El gigante llegó a Florencia tras una travesía marítima y una travesía fluvial: navegó el mar Mediterráneo y remontó el río Arno. El destino de este bloque de mármol imponente era noble: servir de contrafuerte, junto a otras once estatuas del Antiguo Testamento, de la Catedral de Santa María de las Flores. Medía alrededor de dieciocho pies de altura (en torno a cinco metros), pesaba cinco toneladas y desde el principio se convirtió en un verdadero quebradero de cabeza.
Sucedió que varios escultores lo hirieron inutilmente. Uno, no fue capaz de terminar el mandato. Otro, lo abandonó por motivos desconocidos. ¿Quizás por que no quería ser recordado como el artista incapaz de realizar el David?
Durante décadas dormitó el gigante en el taller de la Catedral, antes de que los supervisores de las obras se decidieran a reclutar a un artista que deseara terminar la escultura. El elegido fue un joven y reconocido escultor de 26 años: Miguel Ángel Buonarroti. Corría el año 1501.
¿Es, quizás, demasiado evidente la tentación de vincular este David adolescente, fiero y extremadamente hermoso, con la búsqueda de la perfección? Quizás. Pero no puedo dejar de pensar que cada quien hace lo que puede, con lo que tiene. Seguro que Miguel Ángel, años después, caviló que podría haber hecho una figura más proporcionada.

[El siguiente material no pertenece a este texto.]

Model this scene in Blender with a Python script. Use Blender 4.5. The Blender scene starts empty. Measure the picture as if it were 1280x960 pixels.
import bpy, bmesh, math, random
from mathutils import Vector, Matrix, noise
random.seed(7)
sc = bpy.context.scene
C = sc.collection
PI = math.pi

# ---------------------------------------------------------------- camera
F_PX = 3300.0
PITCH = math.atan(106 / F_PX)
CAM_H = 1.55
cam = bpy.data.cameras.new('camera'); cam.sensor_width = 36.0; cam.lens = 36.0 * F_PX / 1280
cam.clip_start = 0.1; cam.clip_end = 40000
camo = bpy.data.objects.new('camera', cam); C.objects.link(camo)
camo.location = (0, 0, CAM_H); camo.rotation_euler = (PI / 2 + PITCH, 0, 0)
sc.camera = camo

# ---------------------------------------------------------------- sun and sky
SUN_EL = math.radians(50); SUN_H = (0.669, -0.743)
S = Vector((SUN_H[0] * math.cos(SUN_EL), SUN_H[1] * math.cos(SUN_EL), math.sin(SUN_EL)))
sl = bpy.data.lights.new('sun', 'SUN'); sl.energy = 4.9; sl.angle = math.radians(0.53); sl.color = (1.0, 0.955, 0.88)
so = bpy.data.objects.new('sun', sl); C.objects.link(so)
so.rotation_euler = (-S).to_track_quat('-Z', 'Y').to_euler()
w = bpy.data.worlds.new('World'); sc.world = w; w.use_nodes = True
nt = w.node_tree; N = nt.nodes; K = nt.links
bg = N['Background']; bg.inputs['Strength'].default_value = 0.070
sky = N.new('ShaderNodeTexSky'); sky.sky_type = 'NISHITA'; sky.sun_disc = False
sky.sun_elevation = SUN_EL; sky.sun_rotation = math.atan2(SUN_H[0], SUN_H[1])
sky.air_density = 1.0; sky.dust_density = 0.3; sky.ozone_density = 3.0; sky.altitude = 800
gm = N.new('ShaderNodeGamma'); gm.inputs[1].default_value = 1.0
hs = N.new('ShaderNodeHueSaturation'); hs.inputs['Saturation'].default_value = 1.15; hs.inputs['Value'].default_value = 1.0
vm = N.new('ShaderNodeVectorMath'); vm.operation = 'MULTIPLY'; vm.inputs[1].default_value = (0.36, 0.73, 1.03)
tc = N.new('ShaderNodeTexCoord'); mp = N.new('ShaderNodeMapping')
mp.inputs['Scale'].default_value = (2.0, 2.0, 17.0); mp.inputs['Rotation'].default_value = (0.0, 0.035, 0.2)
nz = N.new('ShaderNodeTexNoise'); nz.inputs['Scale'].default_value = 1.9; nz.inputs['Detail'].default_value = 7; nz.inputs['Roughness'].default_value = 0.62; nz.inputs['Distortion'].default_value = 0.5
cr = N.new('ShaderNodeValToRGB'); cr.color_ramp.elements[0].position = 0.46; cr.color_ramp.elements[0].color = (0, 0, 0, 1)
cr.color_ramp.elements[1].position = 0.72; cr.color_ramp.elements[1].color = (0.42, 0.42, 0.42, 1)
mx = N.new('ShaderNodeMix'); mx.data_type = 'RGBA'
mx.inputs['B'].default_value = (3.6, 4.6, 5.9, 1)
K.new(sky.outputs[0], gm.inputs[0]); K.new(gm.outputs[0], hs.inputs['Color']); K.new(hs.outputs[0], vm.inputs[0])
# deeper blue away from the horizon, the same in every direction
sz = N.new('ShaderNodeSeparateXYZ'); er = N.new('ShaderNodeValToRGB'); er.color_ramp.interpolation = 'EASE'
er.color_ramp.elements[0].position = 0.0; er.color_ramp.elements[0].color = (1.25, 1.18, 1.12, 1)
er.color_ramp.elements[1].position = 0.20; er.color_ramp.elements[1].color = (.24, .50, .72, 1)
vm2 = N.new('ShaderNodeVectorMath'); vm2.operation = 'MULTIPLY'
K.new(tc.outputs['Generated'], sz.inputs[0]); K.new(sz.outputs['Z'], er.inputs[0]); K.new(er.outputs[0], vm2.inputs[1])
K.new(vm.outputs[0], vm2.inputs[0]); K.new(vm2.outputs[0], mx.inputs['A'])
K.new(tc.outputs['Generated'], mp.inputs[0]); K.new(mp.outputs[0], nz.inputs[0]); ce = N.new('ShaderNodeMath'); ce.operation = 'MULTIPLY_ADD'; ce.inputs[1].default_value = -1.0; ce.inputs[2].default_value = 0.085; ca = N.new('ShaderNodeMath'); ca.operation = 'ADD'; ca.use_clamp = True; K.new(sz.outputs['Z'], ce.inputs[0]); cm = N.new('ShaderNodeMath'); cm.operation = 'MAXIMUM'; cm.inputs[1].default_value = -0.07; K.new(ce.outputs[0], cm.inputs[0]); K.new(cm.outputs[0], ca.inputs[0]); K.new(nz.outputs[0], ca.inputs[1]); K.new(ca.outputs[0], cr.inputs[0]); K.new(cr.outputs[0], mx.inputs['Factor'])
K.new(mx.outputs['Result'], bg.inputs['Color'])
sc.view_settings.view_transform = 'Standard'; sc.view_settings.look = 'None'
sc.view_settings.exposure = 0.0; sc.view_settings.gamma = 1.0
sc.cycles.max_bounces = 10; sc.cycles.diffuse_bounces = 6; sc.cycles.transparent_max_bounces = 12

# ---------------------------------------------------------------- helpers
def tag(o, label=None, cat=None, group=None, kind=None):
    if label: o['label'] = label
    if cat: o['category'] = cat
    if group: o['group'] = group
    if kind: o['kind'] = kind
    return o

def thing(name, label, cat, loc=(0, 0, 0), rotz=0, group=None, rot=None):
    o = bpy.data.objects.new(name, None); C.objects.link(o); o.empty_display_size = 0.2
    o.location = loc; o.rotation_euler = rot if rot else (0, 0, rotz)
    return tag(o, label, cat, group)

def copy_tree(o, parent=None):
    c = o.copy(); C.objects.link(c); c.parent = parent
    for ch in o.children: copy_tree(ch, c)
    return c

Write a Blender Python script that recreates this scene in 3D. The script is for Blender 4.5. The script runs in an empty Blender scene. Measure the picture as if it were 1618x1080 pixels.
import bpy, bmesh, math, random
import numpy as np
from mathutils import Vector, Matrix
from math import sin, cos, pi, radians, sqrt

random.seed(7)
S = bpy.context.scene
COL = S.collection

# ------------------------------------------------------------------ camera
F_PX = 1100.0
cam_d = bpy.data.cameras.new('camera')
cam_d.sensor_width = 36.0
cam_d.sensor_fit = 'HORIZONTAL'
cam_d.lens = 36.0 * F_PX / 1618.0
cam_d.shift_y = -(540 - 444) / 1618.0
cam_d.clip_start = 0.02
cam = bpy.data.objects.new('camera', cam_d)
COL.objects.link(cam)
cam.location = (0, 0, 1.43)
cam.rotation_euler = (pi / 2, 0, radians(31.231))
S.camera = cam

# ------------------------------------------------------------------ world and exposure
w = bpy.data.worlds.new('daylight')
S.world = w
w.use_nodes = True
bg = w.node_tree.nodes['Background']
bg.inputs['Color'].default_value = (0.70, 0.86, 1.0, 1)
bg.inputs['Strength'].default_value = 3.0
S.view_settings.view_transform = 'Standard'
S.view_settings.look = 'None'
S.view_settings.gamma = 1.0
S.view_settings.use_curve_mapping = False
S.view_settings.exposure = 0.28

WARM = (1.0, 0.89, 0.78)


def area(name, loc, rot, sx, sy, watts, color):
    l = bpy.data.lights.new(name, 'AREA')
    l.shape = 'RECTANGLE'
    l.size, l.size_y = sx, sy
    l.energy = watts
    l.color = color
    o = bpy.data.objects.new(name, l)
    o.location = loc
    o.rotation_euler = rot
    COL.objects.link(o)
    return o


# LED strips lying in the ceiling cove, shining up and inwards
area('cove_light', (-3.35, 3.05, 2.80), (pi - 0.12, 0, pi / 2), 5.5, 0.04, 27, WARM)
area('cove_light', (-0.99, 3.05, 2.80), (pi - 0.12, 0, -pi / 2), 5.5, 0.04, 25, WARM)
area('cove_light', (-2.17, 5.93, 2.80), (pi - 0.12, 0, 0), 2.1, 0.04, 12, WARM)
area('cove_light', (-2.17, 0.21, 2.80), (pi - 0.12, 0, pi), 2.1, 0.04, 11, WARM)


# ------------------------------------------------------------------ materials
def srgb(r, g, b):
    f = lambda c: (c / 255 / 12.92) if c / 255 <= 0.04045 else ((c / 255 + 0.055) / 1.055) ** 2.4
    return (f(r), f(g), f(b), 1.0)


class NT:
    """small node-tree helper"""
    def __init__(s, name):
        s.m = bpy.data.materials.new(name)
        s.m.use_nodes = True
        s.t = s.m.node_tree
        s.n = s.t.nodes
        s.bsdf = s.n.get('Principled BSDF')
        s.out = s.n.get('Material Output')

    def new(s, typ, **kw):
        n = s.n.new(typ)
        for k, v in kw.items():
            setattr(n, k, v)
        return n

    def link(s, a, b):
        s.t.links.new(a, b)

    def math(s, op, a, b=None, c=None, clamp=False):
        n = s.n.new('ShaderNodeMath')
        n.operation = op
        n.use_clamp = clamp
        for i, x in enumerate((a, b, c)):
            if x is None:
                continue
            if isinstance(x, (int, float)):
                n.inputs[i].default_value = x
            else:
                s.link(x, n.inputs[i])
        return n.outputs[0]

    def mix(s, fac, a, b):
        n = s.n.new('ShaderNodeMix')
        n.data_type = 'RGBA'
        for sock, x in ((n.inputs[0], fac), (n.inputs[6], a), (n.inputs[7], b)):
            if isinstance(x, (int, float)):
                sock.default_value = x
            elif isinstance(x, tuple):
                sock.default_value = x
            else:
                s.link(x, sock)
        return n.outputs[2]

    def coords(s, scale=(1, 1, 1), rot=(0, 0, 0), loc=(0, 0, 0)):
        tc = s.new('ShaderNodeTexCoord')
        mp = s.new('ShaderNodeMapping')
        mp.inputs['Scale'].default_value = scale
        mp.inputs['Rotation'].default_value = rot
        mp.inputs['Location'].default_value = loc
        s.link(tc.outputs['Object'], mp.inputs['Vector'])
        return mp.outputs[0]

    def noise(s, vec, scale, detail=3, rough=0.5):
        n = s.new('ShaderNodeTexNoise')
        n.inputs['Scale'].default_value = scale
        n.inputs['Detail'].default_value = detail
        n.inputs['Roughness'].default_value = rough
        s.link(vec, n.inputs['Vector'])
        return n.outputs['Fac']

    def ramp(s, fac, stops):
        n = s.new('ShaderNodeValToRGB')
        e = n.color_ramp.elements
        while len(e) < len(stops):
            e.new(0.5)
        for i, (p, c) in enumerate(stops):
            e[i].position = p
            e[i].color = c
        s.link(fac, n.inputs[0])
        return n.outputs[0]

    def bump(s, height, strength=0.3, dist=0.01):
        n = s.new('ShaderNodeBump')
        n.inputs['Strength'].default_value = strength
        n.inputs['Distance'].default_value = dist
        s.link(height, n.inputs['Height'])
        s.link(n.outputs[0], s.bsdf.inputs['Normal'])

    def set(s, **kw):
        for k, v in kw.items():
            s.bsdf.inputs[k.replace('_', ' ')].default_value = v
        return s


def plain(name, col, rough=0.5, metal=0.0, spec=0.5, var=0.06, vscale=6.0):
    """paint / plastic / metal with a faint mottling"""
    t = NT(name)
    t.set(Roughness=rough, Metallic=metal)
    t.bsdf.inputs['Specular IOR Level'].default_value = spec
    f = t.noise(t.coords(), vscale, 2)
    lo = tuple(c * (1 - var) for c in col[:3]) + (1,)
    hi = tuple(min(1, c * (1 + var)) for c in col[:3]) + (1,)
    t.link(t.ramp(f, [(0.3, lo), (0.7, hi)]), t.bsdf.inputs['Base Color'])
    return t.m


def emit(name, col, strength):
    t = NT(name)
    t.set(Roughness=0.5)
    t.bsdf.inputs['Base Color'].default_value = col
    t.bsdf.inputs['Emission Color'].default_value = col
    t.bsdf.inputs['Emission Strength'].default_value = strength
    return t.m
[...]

Tal vez se dolió de haber aceptado aquel mármol defectuoso, marcado por otros escultores que no supieron o no quisieron terminar la obra encomendada. Pero. El David de Miguel Ángel no es perfecto. Es insuperable.
Tal vez aquéllo que hiciste ayer, hoy lo harías de otra forma; no aceptarías según qué condiciones. Dudas, porque no estás satisfecho de cómo resultó. Pero si pusiste todo de tu parte: tu habilidad, tu conocimiento, tu experiencia, tu intuición... seguro que no quedó perfecto. Sí, insuperable. Hermoso.